12 arrested, 2 more sought in Neb. gang raids

By Josh Funk

Associated Press

Published: Thursday, Nov. 18 2010 6:55 p.m. MST

GRAND ISLAND, Neb. — State and federal law enforcement officers launched a massive operation against a central Nebraska gang with international ties, arresting 12 suspected members during raids across this small manufacturing hub surrounded by farmland, authorities said Thursday.

Officials said the roundup of suspects — some of them arrested before dawn Thursday — largely decapitated the local gang that was blamed for much of the crime in Grand Island, a city of about 50,000 people 125 miles west of Omaha.

Two other people were still being sought Thursday afternoon.

Some 120 officers from the FBI, Department of Homeland Security and local law enforcement agencies were involved in the raids.

"If you persist in these crimes, the cross hairs of justice will be fixed on you eventually," FBI Special Agent in Charge Weysan Dun said at a news conference

All the people indicted this week are members of Grand Island's East Side Locos gang. Dun said the Grand Island gang has its origins in the Surenos gang of southern California, which is considered an international gang with ties to Latin America.

"Transnational gangs overrun some communities through fear, intimidation and ruthless acts of violence," said Mike Feinberg, acting special agent in charge of Homeland Security Investigations. "The criminal enterprises these gangs represent destabilize our communities and our everyday lives."

The arrests and indictments this week are part of two federal operations: the FBI's anti-crime initiative, Operation Safe Streets, and Operation Community Shield, an ongoing effort by U.S. Immigration and Customs Enforcement to target foreign-born violent gang members. Locally, the investigation was known as Operation Pier Pressure in reference to Grand Island's Pier Park, which had been overrun by gang activity.

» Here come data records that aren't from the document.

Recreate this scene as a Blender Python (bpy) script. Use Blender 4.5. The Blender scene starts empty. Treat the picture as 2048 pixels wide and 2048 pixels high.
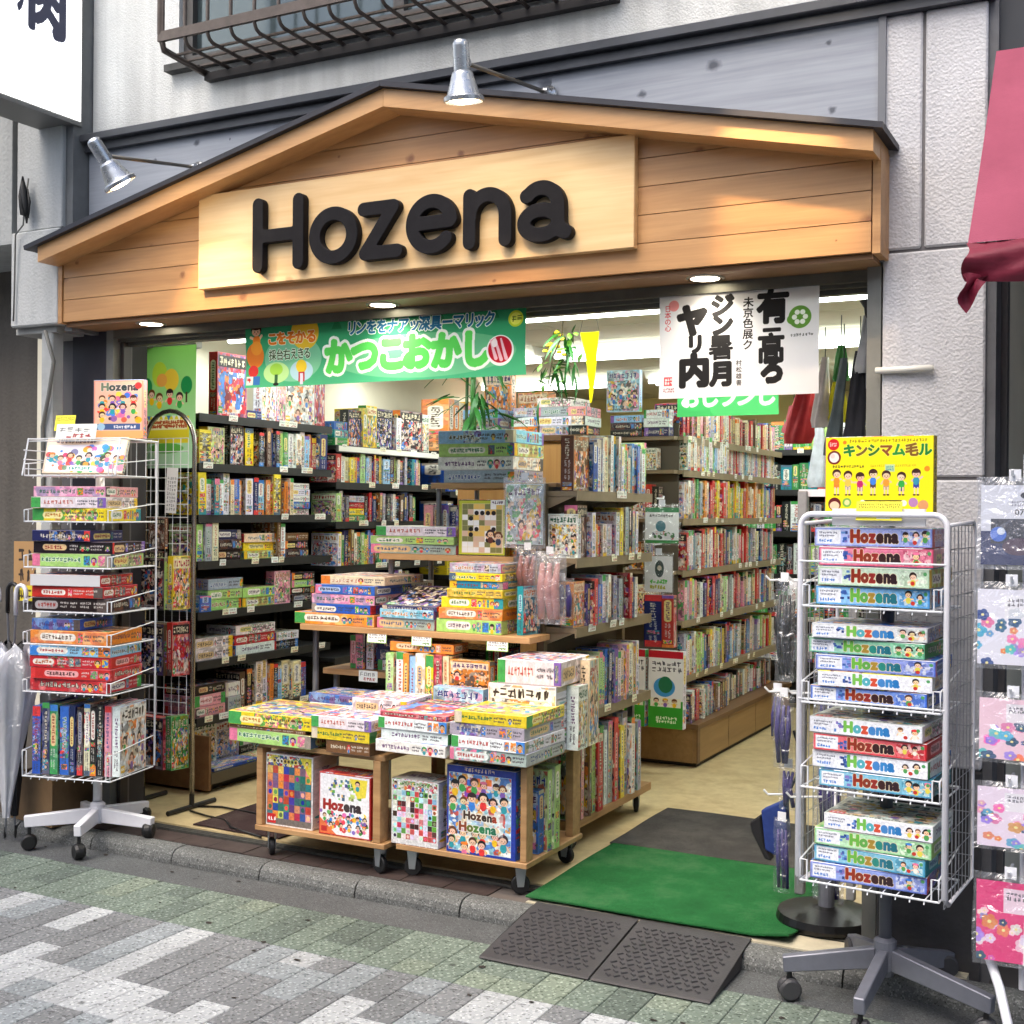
import bpy, bmesh, math, random
import numpy as np
from mathutils import Vector, Matrix

random.seed(11)
RNG = np.random.default_rng(11)
R = math.radians
scene = bpy.context.scene
COL = scene.collection

# ------------------------------------------------------------------ camera
YAW, PITCH, ROLL = R(27.483), R(-0.105), R(0.489)
cam_d = bpy.data.cameras.new("camera")
cam_d.sensor_width = 36.0
cam_d.lens = 2467.8 / 2048 * 36
cam_d.clip_start = 0.05
cam_d.clip_end = 500
cam = bpy.data.objects.new("camera", cam_d)
COL.objects.link(cam)
_r = Vector((math.cos(YAW), math.sin(YAW), 0)); _f = Vector((-math.sin(YAW), math.cos(YAW), 0)); _u = Vector((0, 0, 1))
_f2 = _f * math.cos(PITCH) + _u * math.sin(PITCH); _u2 = _u * math.cos(PITCH) - _f * math.sin(PITCH)
_r3 = _r * math.cos(ROLL) + _u2 * math.sin(ROLL); _u3 = _u2 * math.cos(ROLL) - _r * math.sin(ROLL)
_m = Matrix((_r3, _u3, -_f2)).transposed().to_4x4()
_m.translation = Vector((0, 0, 1.5))
cam.matrix_world = _m
scene.camera = cam

# ------------------------------------------------------------------ sky and sun (overcast)
world = bpy.data.worlds.new("World"); scene.world = world
world.use_nodes = True
wn = world.node_tree.nodes; wl = world.node_tree.links
sky = wn.new("ShaderNodeTexSky"); sky.sky_type = 'NISHITA'; sky.sun_disc = False
SUN_EL, SUN_AZ = R(58), R(192)
sky.sun_elevation = SUN_EL; sky.sun_rotation = SUN_AZ
sky.air_density = 1.0; sky.dust_density = 4.5; sky.ozone_density = 1.0
wn["Background"].inputs[1].default_value = 0.15
wl.new(sky.outputs[0], wn["Background"].inputs[0])
sun_d = bpy.data.lights.new("sun", 'SUN'); sun_d.energy = 0.9; sun_d.angle = R(40); sun_d.color = (1, 0.98, 0.96)
sun = bpy.data.objects.new("sun", sun_d); COL.objects.link(sun)
sdir = Vector((math.sin(SUN_AZ) * math.cos(SUN_EL), math.cos(SUN_AZ) * math.cos(SUN_EL), math.sin(SUN_EL)))
sun.rotation_euler = sdir.to_track_quat('Z', 'Y').to_euler()
sun.location = (0, -3, 8)

vs = scene.view_settings
vs.view_transform = 'Standard'; vs.look = 'None'; vs.gamma = 1.0; vs.use_curve_mapping = False
vs.exposure = 0.93
scene.render.engine = 'CYCLES'
cy = scene.cycles
cy.use_denoising = True
cy.max_bounces = 6; cy.diffuse_bounces = 3; cy.glossy_bounces = 3; cy.transmission_bounces = 5; cy.transparent_max_bounces = 8
cy.use_adaptive_sampling = True; cy.adaptive_threshold = 0.05
cy.caustics_reflective = False; cy.caustics_refractive = False
cy.sample_clamp_indirect = 6.0

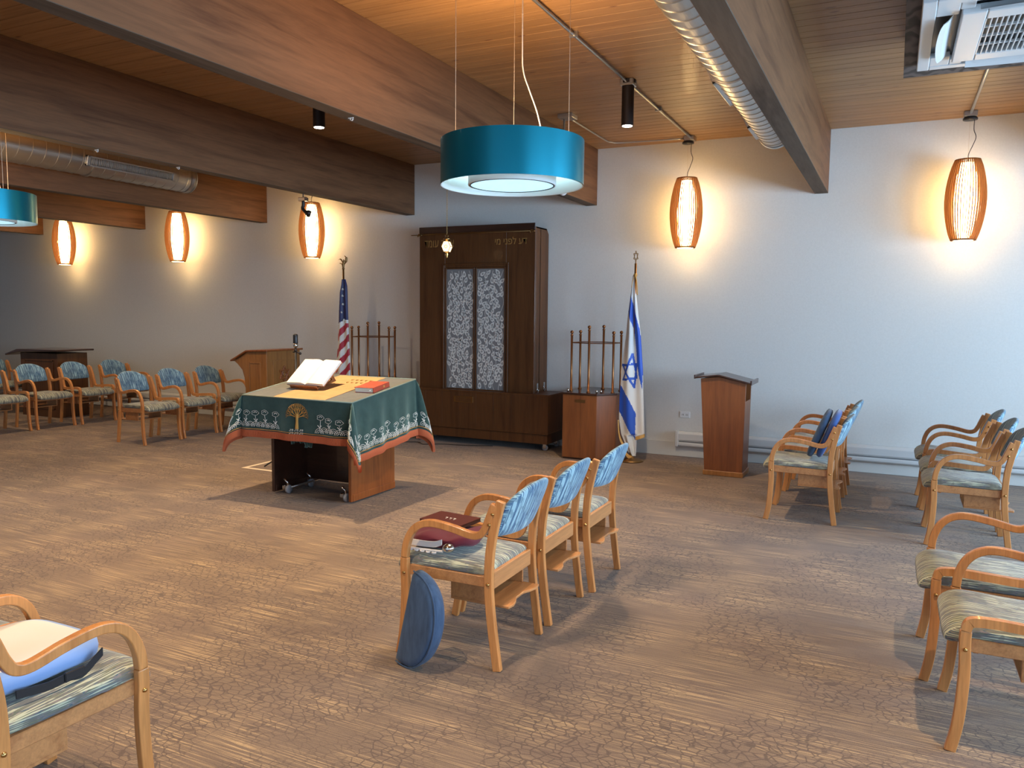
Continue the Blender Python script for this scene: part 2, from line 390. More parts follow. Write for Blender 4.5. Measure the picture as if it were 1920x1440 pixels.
# ---------------------------------------------------------------- conduit and boxes
def jbox(mb, x, y, s=.05, h=.05, z=ZC): mb.box(x - s, x + s, y - s, y + s, z - h, z)
cr = thing('ceiling_conduit', 'metal conduit run on the ceiling from the teal drum to the first wall lamp', 'conduit', (0, 0, 0))
MB().tube([(-2.045, 1.5, 3.5), (-2.045, 8.60, 3.5)], .011, 8).build('pipe', M['steel'], cr, smooth=True)
mb = MB(); jbox(mb, -2.045, 6.375, .055); jbox(mb, -2.06, 8.62, .055); mb.build('junction_box', M['steel'], cr, bevel=.004, seg=1)
mb = MB()
for yy in (2.6, 4.4, 5.15, 7.3): mb.box(-2.075, -2.015, yy - .01, yy + .01, 3.485, ZC)
mb.build('clip', M['steel'], cr)
c2 = thing('ceiling_conduit', 'thin bent conduit running right along the ceiling edge above the ark', 'conduit', (0, 0, 0))
MB().tube(crom([(-2.92, 7.28, 3.5), (-2.92, 8.3, 3.5), (-2.89, 8.46, 3.5), (-2.78, 8.54, 3.5), (-2.12, 8.60, 3.5)], 6), .009, 8).build('pipe', M['steel'], c2, smooth=True)
mb = MB(); jbox(mb, -2.92, 7.23, .075, .04); mb.build('junction_box', M['steel'], c2, bevel=.004, seg=1)
c3 = thing('ceiling_conduit', 'short conduit from the white air unit to the far right wall lamp', 'conduit', (0, 0, 0))
MB().tube([(.556, 6.1, 3.5), (.556, 8.6, 3.5)], .012, 8).build('pipe', M['steel'], c3, smooth=True)
mb = MB(); jbox(mb, .556, 8.62, .055); mb.build('junction_box', M['steel'], c3, bevel=.004, seg=1)
# dome camera on a rod
t_ = thing('dome_camera', 'small dome camera on a ceiling rod behind the teal drum', 'camera', (-2.955, 7.23, 2.80))
MB().tube([(0, 0, .05), (0, 0, ZC - 2.80 - .04)], .011, 8).build('rod', M['steel'], t_, smooth=True)
MB().lathe([(.012, .09), (.05, .07), (.055, .02), (.055, .0), (.045, -.005)], n=20).build('housing', M['black'], t_, smooth=True)
MB().lathe([(.042, .0), (.038, -.02), (.02, -.038), (.003, -.043)], n=20).build('dome', M['white'], t_, smooth=True)

# ---------------------------------------------------------------- wall lanterns (slatted barrel pendants)
M['lampglow'] = mat('glowing_diffuser', (1, .9, .7), .6, emit=(1.0, .65, .27), estr=16)
M['slat'] = wood('lamp_slat_veneer', (.26, .115, .04), (.19, .08, .028), 'Z', .6, .0, spec=.2)
_t = M['slat'].node_tree; _tl = _t.nodes.new('ShaderNodeBsdfTranslucent'); _tl.inputs[0].default_value = (.60, .33, .12, 1); _mx = _t.nodes.new('ShaderNodeMixShader'); _mx.inputs[0].default_value = .25
_t.links.new(_t.nodes['Principled BSDF'].outputs[0], _mx.inputs[1]); _t.links.new(_tl.outputs[0], _mx.inputs[2]); _t.links.new(_mx.outputs[0], _t.nodes['Material Output'].inputs[0])
def barrel(z): # radius of the barrel by height 0..1
    return .108 + .068 * math.sin(PI * min(1, max(0, z))) ** .8
def make_lantern(label, x, y, group):
    t_ = thing('pendant_lamp', label, 'lamp', (x, y, 2.335), 0, group); H = .75
    n = 44; mb = MB()
    for i in range(n):
        a = 2 * PI * i / n; ca, sa = math.cos(a), math.sin(a); rr = []
        for j in range(13):
            z = j / 12; r = barrel(z)
            pts = []
            for dr, dt in ((-.014, -.0030), (0, -.0030), (0, .0030), (-.014, .0030)):
                R = r + dr; pts.append((R * ca - dt * sa, R * sa + dt * ca, z * H))
            rr.append(pts)
        mb.ring(rr, True, True)
    mb.build('slats', M['slat'], t_)
    mb = MB()
    for z, r in ((0.006, .106), (H - .006, .106)): mb.ring([[(q * math.cos(2 * PI * i / 32), q * math.sin(2 * PI * i / 32), z + dz) for i in range(32)] for q, dz in ((r, -.006), (r, .006), (r - .02, .006), (r - .02, -.006), (r, -.006))], True, False)
    mb.build('hoop', M['slat'], t_)
    MB().lathe([(.058, .03), (.082, .15), (.096, .375), (.082, .6), (.058, .72)], n=16).build('diffuser', M['lampglow'], t_, smooth=True)
    MB().lathe([(.085, .0), (.085, .008)], n=24).build('bottom_disc', M['lampglow'], t_)
    MB().tube(crom([(0, 0, H - .03), (.004, 0, H + .05), (.03, 0, H + .12), (.055, 0, H + .2), (.035, 0, H + .27), (.035, 0, H + .36), (.03, 0, ZC - 2.335 - .05)], 6), .0035, 6).build('cord', M['black'], t_, smooth=True)
    MB().tube([(0, 0, H), (.0, 0, ZC - 2.335 - .05)], .0009, 4).build('wire', M['wire'], t_)
    MB().lathe([(.062, 0), (.062, .015), (.045, .03)], (0, 0, ZC - 2.335 - .075), 20).build('canopy', M['black'], t_, smooth=True)
    return t_
lan = make_lantern('slatted wooden barrel lamp hanging on the wall above the tapered lectern', -2.08, 8.62, 'barrel lamps along the back wall')
for x, lb in ((.556, 'slatted wooden barrel lamp at far right below the white air unit'), (-7.22, 'slatted barrel lamp with a small camera hanging in front of it'),
              (-9.79, 'slatted barrel lamp left of the one behind the small camera'), (-12.40, 'farthest left slatted barrel lamp, beside the half cut teal drum')):
    dup(lan, (x, 8.62, 2.335), 0, lb)

# ---------------------------------------------------------------- teal drums
m = M['teal'] = mat('teal_metal', (.004, .22, .31), .33, .7, spec=.6, coat=.1)
M['drum_in'] = mat('white_drum_lining', (.8, .85, .85), .6)
M['drum_glow'] = mat('drum_diffuser', (.9, .95, 1), .5, emit=(.42, .82, 1.0), estr=.6)
def make_drum(label, x, y, z, group):
    t_ = thing('drum_pendant', label, 'lamp', (x, y, z), 0, group); R, H = .398, .245; n = 64
    mb = MB().ring([[(r * math.cos(2 * PI * i / n), r * math.sin(2 * PI * i / n), zz) for i in range(n)] for r, zz in ((R, .002), (R, H - .002))], True, False)
    mb.ring([[(r * math.cos(2 * PI * i / n), r * math.sin(2 * PI * i / n), zz) for i in range(n)] for r, zz in ((R, H - .002), (R - .006, H), (R - .008, H - .002))], True, False)
    mb.build('shade', M['teal'], t_, smooth=True)
    MB().ring([[(r * math.cos(2 * PI * i / n), r * math.sin(2 * PI * i / n), zz) for i in range(n)] for r, zz in ((R - .008, H - .002), (R - .008, .002), (R - .001, 0))], True, False).build('lining', M['drum_in'], t_, smooth=True)
    ri = .245
    MB().ring([[(r * math.cos(2 * PI * i / n), r * math.sin(2 * PI * i / n), zz) for i in range(n)] for r, zz in ((ri - .008, .003), (ri, .003), (ri, .16), (ri - .008, .16))], True, False).build('inner_ring', M['drum_in'], t_, smooth=True)
    MB().lathe([(ri - .014, .004), (ri - .014, .012)], n=48).build('diffuser', M['drum_glow'], t_)
    MB().ring([[(r * math.cos(2 * PI * i / n), r * math.sin(2 * PI * i / n), zz) for i in range(n)] for r, zz in ((ri - .008, .001), (ri - .015, .001), (ri - .015, .006), (ri - .008, .006), (ri - .008, .001))], True, False).build('gasket', M['black'], t_)
    MB().lathe([(R - .01, .17), (R - .01, .175)], n=48).build('top_plate', M['drum_in'], t_)
    for k_ in range(3):
        a = -PI / 2 + .433 + 2 * PI * k_ / 3 + PI
        MB().tube([((R - .05) * math.cos(a), (R - .05) * math.sin(a), .17), ((R - .05) * math.cos(a), (R - .05) * math.sin(a), ZC - z)], .0016, 5).build('cable', M['wire'], t_)
    MB().tube(crom([(.145, .07, .17), (.15, .065, .27), (.125, .05, .40), (.085, .03, .52), (.055, .015, .62), (.05, .01, .75), (.05, .01, ZC - z)], 6), .0035, 6).build('power_cord', M['cord'], t_, smooth=True)
    MB().lathe([(.06, 0), (.06, .03)], (.05, .01, ZC - z - .03), 20).build('canopy', M['white'], t_)
    u = light('drum_uplight', 'AREA', (0, 0, .20), 24, (1.0, .62, .28), (PI, 0, 0), shape='DISK', size=.6); u.parent = t_
    d_ = light('drum_downlight', 'SPOT', (0, 0, -.01), 120, (1.0, .80, .58), (0, 0, 0), spot_size=math.radians(140), spot_blend=.7, shadow_soft_size=.16); d_.parent = t_
    r_ = light('drum_ring_light', 'AREA', (0, 0, .165), 5, (.55, .90, 1.0), (0, 0, 0), shape='DISK', size=.7); r_.parent = t_
    return t_
make_drum('large teal drum pendant hanging in front of the ark', -1.95, 4.02, 2.32, 'teal drum pendants')
make_drum('teal drum pendant cut off by the left edge of the photo', -6.96, 4.12, 2.34, 'teal drum pendants')

# ---------------------------------------------------------------- cylinder spotlights
M['spotglow'] = mat('spot_lens', (1, 1, 1), .5, emit=(1, .93, .82), estr=12)
def make_spot(label, x, y, power, size=95, hidden=False):
    t_ = thing('cylinder_spotlight', label, 'lamp', (x, y, 3.155), 0, 'black cylinder downlights')
    MB().lathe([(.046, .0), (.050, .0), (.050, .33), (.062, .335), (.062, .366)], n=28).build('cylinder', M['dark_metal'], t_, smooth=True, bevel=.001)
    MB().lathe([(.041, -.003), (.041, .002)], n=24).build('lens', M['spotglow'], t_)
    s_ = light('spot_beam', 'SPOT', (0, 0, -.01), power, SPOTC, (0, 0, 0), spot_size=math.radians(size), spot_blend=.5 if size < 120 else 1.0, shadow_soft_size=.03); s_.parent = t_
make_spot('black cylinder downlight on the conduit, right of the teal drum', -2.045, 6.375, 190)
make_spot('black cylinder downlight over the draped table, left of the drum', -4.43, 5.40, 300)
make_spot('added unseen cylinder downlight in the left bay, hidden above the beams', -6.97, 6.1, 110, 150)  # added lamp, unseen; warms the left part of the back wall
make_spot('cylinder downlight in the bay right of the duct, out of frame', .62, 2.9, 190)
make_spot('added unseen cylinder downlight in the drum bay near the camera', -2.045, 1.6, 185)  # unseen lamp added to brighten the near floor
make_spot('added unseen cylinder downlight near camera left of the table bay', -4.43, 2.4, 290)  # unseen lamp added as fill for the floor before the table
make_spot('added unseen cylinder downlight in the far left bay, hidden by the beams', -9.5, 6.3, 110, 150)  # added to lift the dim left bays; not a seen lamp
make_spot('added unseen cylinder downlight over the dark lectern, hidden by the beams', -12.0, 6.3, 90, 150)  # added for warm light on the far left wall, unseen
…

An FBI SWAT team made the first arrest Wednesday. The other 11 suspects were captured between 6 a.m. and 10 a.m. Thursday as teams of officers simultaneously served arrest warrants at locations throughout the Grand Island area.

Grand Island Police Chief Steve Lamken thanked all the other agencies for their support because these arrests wouldn't have been possible without the cooperation. The task force that made the arrests included some 60 FBI agents and about 20 Homeland Security investigators within ICE. Among them were FBI agents from Nebraska and Kansas City, Mo., as well as Homeland Security investigators from Nebraska and Minnesota.

Grand Island police officials said the city has experienced gang problems since at least the mid 1990s, and the severity of the problem has varied of the years.

"The gangs are disproportionately involved in our street crime," Lamken said.

Grand Island recent trouble with gang violence was highlighted in January when a 15-year-old student was shot at a home in the city in what was believed to have been a gang-related altercation. Rumors of gang retaliation following the shooting swept through the city, prompting police to station officers carrying AR-15 assault rifles at Grand Island High School entrances to reassure students and parents.

Several other shootings in recent years also are believed to have been related to an increase in gang members in Grand Island.

Earlier this year, Hall County Attorney Mark Young estimated there were fewer than 100 gang members in the city.

Sarah Gregory of Grand Island said the city that she grew up in seems more dangerous than it was when she was a child. Gregory, who works as a convenience store clerk on the west side of downtown, says crime and violence in her hometown have worsened in the last couple years.

"I don't know where it all came from," said Gregory, whose father used to be a police officer in Grand Island. "When I was little, I used to walk to school every day. I can't see my parents doing that today."

Joel Hoffman, 60, a semiretired manufacturing worker, said he's lived in Grand Island for nearly 50 years, and is glad to see federal officials going after suspected gang members. Hoffman said he hears about some sort of gang-related incident about once a month.

"The east side of Grand Island is maybe not a nice place to be at night," he said. "Nothing good can happen from these gangs."

Associated Press writer Margery A. Beck in Omaha contributed to this report.